Return exactly and only these lines: the first of the listing through the one containing "col = scene.collection".

Available data:
_ _ _ _ _ _ _

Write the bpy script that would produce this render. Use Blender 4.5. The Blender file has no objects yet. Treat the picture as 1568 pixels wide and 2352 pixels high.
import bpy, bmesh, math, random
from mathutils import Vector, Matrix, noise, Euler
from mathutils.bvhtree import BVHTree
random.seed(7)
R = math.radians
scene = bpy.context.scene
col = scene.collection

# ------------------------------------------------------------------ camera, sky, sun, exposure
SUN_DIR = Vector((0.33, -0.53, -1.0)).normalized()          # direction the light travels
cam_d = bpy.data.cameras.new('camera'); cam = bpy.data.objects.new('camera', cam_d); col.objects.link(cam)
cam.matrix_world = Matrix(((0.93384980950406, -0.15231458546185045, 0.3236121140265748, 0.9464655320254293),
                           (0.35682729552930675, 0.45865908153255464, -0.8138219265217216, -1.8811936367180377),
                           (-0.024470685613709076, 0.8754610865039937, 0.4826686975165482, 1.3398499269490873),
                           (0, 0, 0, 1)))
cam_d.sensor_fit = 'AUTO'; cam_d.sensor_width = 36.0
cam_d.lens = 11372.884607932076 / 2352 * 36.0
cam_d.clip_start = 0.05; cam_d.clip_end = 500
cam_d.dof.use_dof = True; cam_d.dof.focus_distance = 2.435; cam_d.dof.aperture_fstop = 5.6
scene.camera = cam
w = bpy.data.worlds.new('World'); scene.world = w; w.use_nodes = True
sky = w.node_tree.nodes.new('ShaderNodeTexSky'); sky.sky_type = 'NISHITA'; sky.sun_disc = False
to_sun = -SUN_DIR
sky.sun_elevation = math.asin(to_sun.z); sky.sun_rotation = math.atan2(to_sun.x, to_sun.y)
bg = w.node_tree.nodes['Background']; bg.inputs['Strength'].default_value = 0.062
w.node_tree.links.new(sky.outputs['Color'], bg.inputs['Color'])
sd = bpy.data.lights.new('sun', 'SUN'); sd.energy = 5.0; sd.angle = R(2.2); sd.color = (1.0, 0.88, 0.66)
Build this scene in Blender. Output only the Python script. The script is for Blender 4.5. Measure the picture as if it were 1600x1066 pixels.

_ _ _ _ _ _ _

Output below:
Write the bpy script that would produce this render. Use Blender 4.5. The Blender file has no objects yet. Treat the picture as 1568 pixels wide and 2352 pixels high.
import bpy, bmesh, math, random
from mathutils import Vector, Matrix, noise, Euler
from mathutils.bvhtree import BVHTree
random.seed(7)
R = math.radians
scene = bpy.context.scene
col = scene.collection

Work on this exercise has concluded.